ART WORLD NOTES
MAGAZINE Vol 47 
2022 – Semester 01
“Cecilia Vicuña” 
Artist, Poet and Activist 

Chilean-born artist, poet, and activist Cecilia Vicuña has been ahead of her time. Since starting to write and make art in the mid 1960s, she has focused on environmental and social justice, making her an ecofeminist avant la lettre.

For most of a career spanning 50-plus years, Vicuña’s ongoing project, to link sensuality and environmentalism to women’s and human rights—to, in her words, awaken the world to the “feminine” life force of the earth—encompasses writing, art, and street protests.

Her wide-ranging visual language includes performance, installation, and sculpture as well as painting, to which she has returned in the past decade. She’s also a celebrated writer who has published more than two dozen volumes of poetry.

For years Vicuña’s shows were poorly attended. “No one was interested in climate change then,” she told the Art Newspaper in 2019. But with global warming accelerating and income disparity soaring around the world, Vicuña’s work now seems prescient.

This past spring, along with German sculptor Katharina Fritsch, Vicuña received the Venice Biennale’s prestigious Golden Lion for Lifetime Achievement award, and a major survey of her work, “Cecilia Vicuña: Spin letter Triangulene,” opened at the Guggenheim Museum in New York in May. This fall, as the 2022 recipient of Tate Modern’s annual Hyundai Commission, she will take over the museum’s massive Turbine Hall.

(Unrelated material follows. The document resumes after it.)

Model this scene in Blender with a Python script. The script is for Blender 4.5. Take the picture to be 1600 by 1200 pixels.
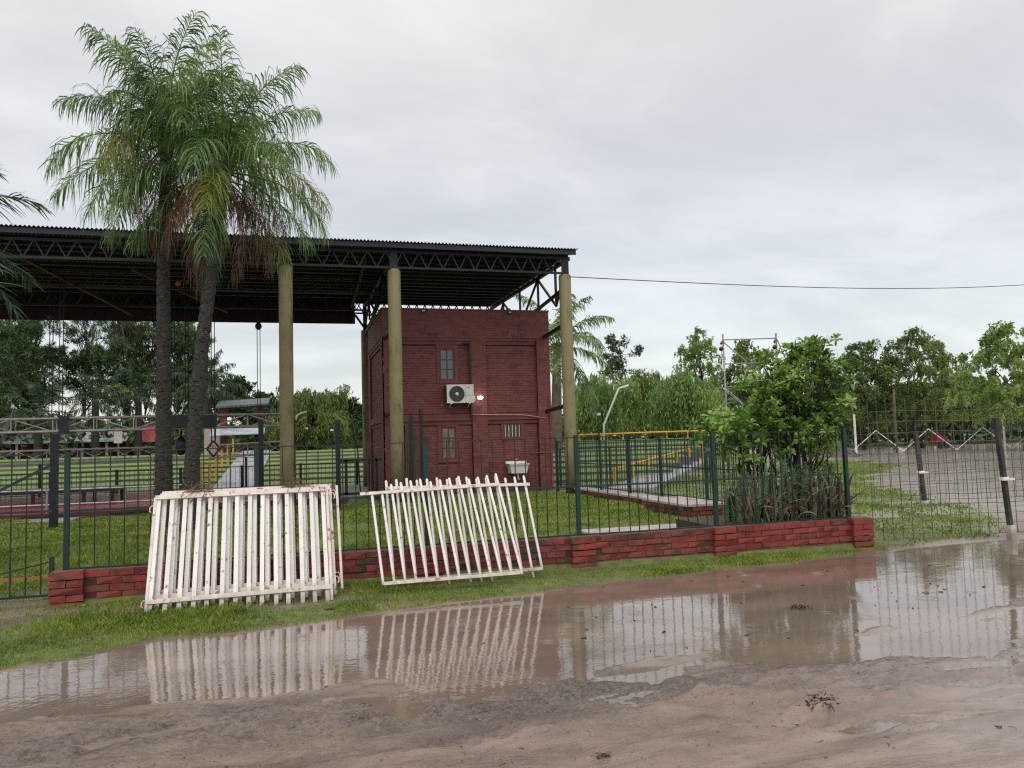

From the beginning, performance has been a key medium for Vicuña, both as a vehicle for protest and as a collective experience. In 1979, while living in Bogotá, Vicuña staged El Vaso de Leche (“The Glass of Milk”). Assembling an audience in front of the 19th-century home of revolutionary hero Simón Bolívar, she used a red string tied around a glass of white paint to tip the glass over, calling attention to the deaths of nearly 2,000 children, poisoned because merchants were adding water and paint to milk to cut costs.

Vicuña’s quipus are also at times sites of participatory performances, as Living Quipu was at the Museum of Fine Arts, Boston, in 2019. In these activations of her sculptural installations, she wraps and covers viewers in wool and fabric, making their experiences and memories part of a present-time quipu.